Cultura

Fra fiaba e arte, l’universo fantastico di uno scrittore

Fra fiaba e arte, l’universo fantastico di uno scrittoreDalla mostra Cantafavole, foto di Francesco Margaroli

Mostre A Palazzo Ducale di Genova, l'esposizione «Calvino Cantafavole», a cura di Eloisa Morra e Luca Scarlini. Fra memorie d'infanzia, illustratori, artisti, pièce teatrali e televisione

Pubblicato 11 mesi faEdizione del 18 novembre 2023

Sognava di diventare un fumettista Calvino bambino e, quando ancora non sapeva leggere, inventava storie guardando le immagini del Corriere dei Piccoli. Da grande, invece, come un rapsodo antico, «cantò» e collezionò le leggende italiane, scandagliando le fiabe regione per regione e finendo per scrivere (con la ritessitura in una lingua comune) il più bel libro dedicato all’arte dell’affabulazione, quelle Fiabe italiane comparse da Einaudi nel 1956.

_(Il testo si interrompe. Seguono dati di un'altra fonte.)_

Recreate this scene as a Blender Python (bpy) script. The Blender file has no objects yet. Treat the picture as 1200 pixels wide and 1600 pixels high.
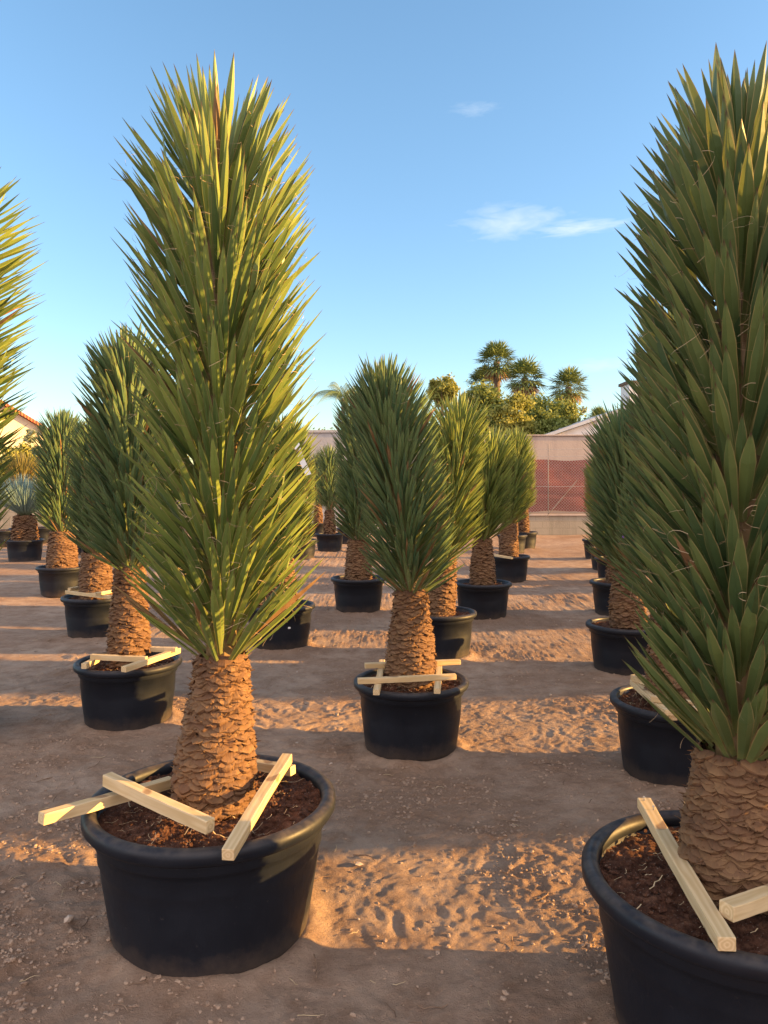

COSÌ, NELL’ANNO del suo centenario, non poteva mancare una mostra che coniugasse insieme, con sapienza e molte rarità – documenti riscoperti ed esposti per la prima volta, come l’autoritratto di Baudelaire, un tributo alla curiosità tutta calviniana di conoscere la creatività grafica degli autori letterari –, l’amore favolistico con le meraviglie della narrazione visuale. Parole, disegni, relazioni che si intrecciano creando tappeti infarciti di fantasia, ricordi, incursioni teatrali, musicali e, soprattutto, un palinsesto televisivo della Rai degli anni d’oro che, senza Italo Calvino e molti illustratori e artisti a lui vicini, non sarebbe mai nato.
Calvino Cantafavole, l’esposizione che Palazzo Ducale di Genova ospiterà fino al 7 aprile 2024, a cura di Eloisa Morra e Luca Scarlini (catalogo Electa), è concepita come una rigogliosa passeggiata su un palcoscenico che prevede cento tappe, con tanto di quinte del fantastico attrezzate dal teatro della Tosse (dedicate espressamente al Barone rampante, su idea di Emanuele Conte e Paolo Bonfiglio) e costellata da molti omaggi a Emanuele Luzzati, l’altro ligure che numerose passioni (e collaborazioni) condivise con lo scrittore – anche in televisione.

È una mostra centrifuga e centripeta allo stesso tempo, che inizia con le letture formative dell’infanzia (primo fra tutti, quell’Antonio Rubino di Viperetta, amico di famiglia della madre Eva, che Calvino contribuì a far ripubblicare da Einaudi), si sparge su angeliche e demoniache carte dei Tarocchi (matrici narrative de Il castello dei destini incrociati), vola su figurini teatrali e spartiti musicali (la sua «sceneggiatura» della mozartiana Zaide), passa la parola ad artisti come Enrico Baj, Giulio Paolini, Domenico Gnoli, Fausto Melotti, Toti Scialoja o Pablo Echaurren (di cui in Palomar ritroviamo tracce e riferimenti visivi ad alcune sue opere raffiguranti onde), assume prospettive visionarie con il Codex di Serafini e, infine, fa i conti con progetti «sudati» ma mai realizzati. Come quei materiali preparatori per il Teatro dei ventagli (era il 1977), serie di fiabe per la Rai, con Scialoja scenografo.
Parallelamente alla mostra nella loggia degli Abati di Palazzo Ducale, Casa Luzzati offre un approfondimento sul maestro e il suo lavoro per Calvino.